To continue that argument into other areas of literature, let's study Dostoevsky, but let's never read War and Peace, just read the Cliff Notes (the original is too long anyway). Let's study the sermons of Martin Luther King, Jr., but let's never read "I Have a Dream," let's just read what people say about it. How will any literature enrich us if we never actually read it? But at least we will be able to talk about the Bible, right? One definite "No" vote here.

HB 1200 and SB 341 are better offerings, but here, as with HB 1114 the concern is, who will teach the course? Again the legislators are bending over backwards to assure passage, and that the measures, if signed into law, will successfully stand up to the court challenges they know will be coming.

Who is best qualified to teach the Bible, someone who loves it, knows it, studies it, and believes every word is God-breathed and true, or someone who does not know the God of the book from Howard Johnson. Then from what branch of Bible-believing Christianity will the teacher come? I would like to be the "devil's advocate" for a few sentences. The argument I will suggest, should in no way, be taken as any official position of the two confessions mentioned (and, incidentally, where I am worshiping, or have previously worshiped). Logically, however, both arguments could be put forth.
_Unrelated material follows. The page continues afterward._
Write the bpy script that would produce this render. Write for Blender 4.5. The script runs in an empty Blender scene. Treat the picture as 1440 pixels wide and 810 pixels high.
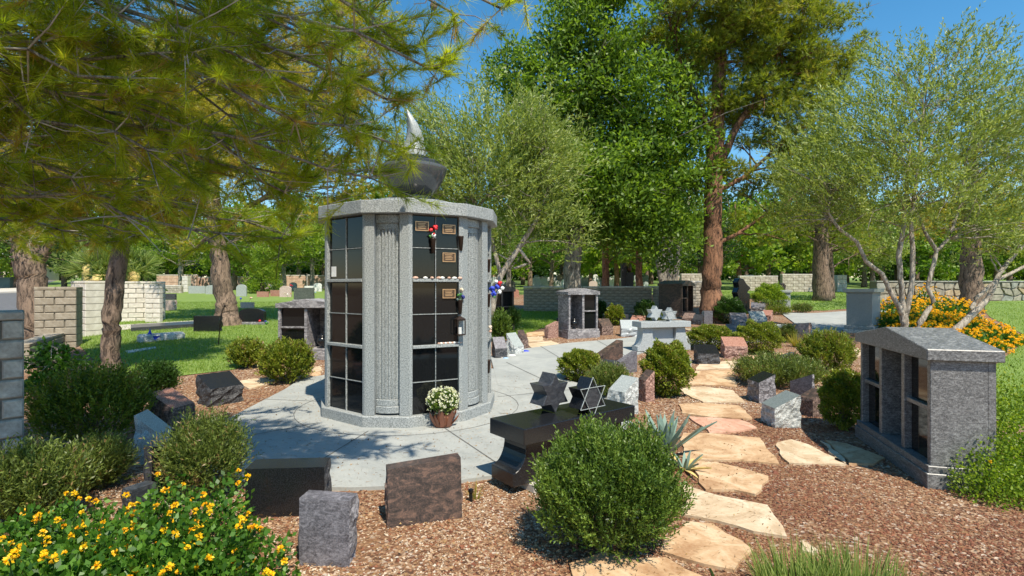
import bpy, bmesh, math, random
import numpy as np
from mathutils import Vector, noise, Matrix
R = math.radians
C = bpy.context.scene.collection
sc = bpy.context.scene
# ------------------------------------------------------------ camera, sky, sun, exposure
FPX, CX, HY, CAMH = 740.0, 720.0, 402.0, 1.6
cam = bpy.data.cameras.new('camera'); cam.sensor_width = 36; cam.lens = 36*FPX/1440
cam.shift_y = -(405-HY)/1440; cam.clip_end = 2000; cam.clip_start = .05
camo = bpy.data.objects.new('camera', cam); C.objects.link(camo)
camo.location = (0, 0, CAMH); camo.rotation_euler = (R(90), 0, 0); sc.camera = camo
w = bpy.data.worlds.new('World'); sc.world = w; w.use_nodes = True
SUN_EL, SX, SY = 58.0, .45, -.89          # sun stands behind and to the right of the camera
wn = w.node_tree.nodes; wl = w.node_tree.links
sky = wn.new('ShaderNodeTexSky'); sky.sky_type = 'NISHITA'; sky.sun_disc = False
sky.sun_elevation = R(SUN_EL); sky.sun_rotation = math.atan2(SX, SY)
sky.altitude = 600; sky.air_density = 1.15; sky.dust_density = .25; sky.ozone_density = 2.4
bg = wn['Background']; bg.inputs[1].default_value = .125
hsv = wn.new('ShaderNodeHueSaturation'); hsv.inputs['Saturation'].default_value = 1.32; hsv.inputs['Hue'].default_value = .49
wl.new(sky.outputs[0], hsv.inputs['Color']); wl.new(hsv.outputs[0], bg.inputs[0])
sl = bpy.data.lights.new('sun', 'SUN'); sl.energy = 5.0; sl.angle = R(.53); sl.color = (1, .91, .75)
so = bpy.data.objects.new('sun', sl); C.objects.link(so)
ce = math.cos(R(SUN_EL)); nn = math.hypot(SX, SY)
SUNV = Vector((SX/nn*ce, SY/nn*ce, math.sin(R(SUN_EL))))
so.rotation_euler = SUNV.to_track_quat('Z', 'Y').to_euler()
sc.view_settings.view_transform = 'Standard'; sc.view_settings.look = 'None'
sc.view_settings.exposure = .54; sc.view_settings.gamma = 1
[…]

If I am a United Methodist, I may not want a faith-healing, tongues-speaking Pentecostal teaching my child he may know the Bible, but in his exuberance, he will probably run right past it. If I am a Pentecostal, I may not want some liberal, World Council of Churches-supporting United Methodist to teach my child it wasn't so bad when the Bible was tossed out of the classroom, but now it is tossed out of some of their churches.

One definite "No" vote here, as well.

I vote "no" on this measure for the same reason I vote "no" on the measures which attempt to return prayer to school. If you legislate today that I may pray to the God of Abraham, Isaac and Jacob, tomorrow you may legislate that I must pray to the God of XYZ. Because the Bible makes claims for itself which disqualify it for being taught simply as "literature," it cannot be taught, faithfully, as merely, literature.

Ultimately, however, I am more concerned that the Bible is studied and taught in the home, than I am its possible inclusion in the class room. Instead of legislating about the Bible and prayer, it is time and past time we started reading and living the Bible, and praying, and living the answers God gives us.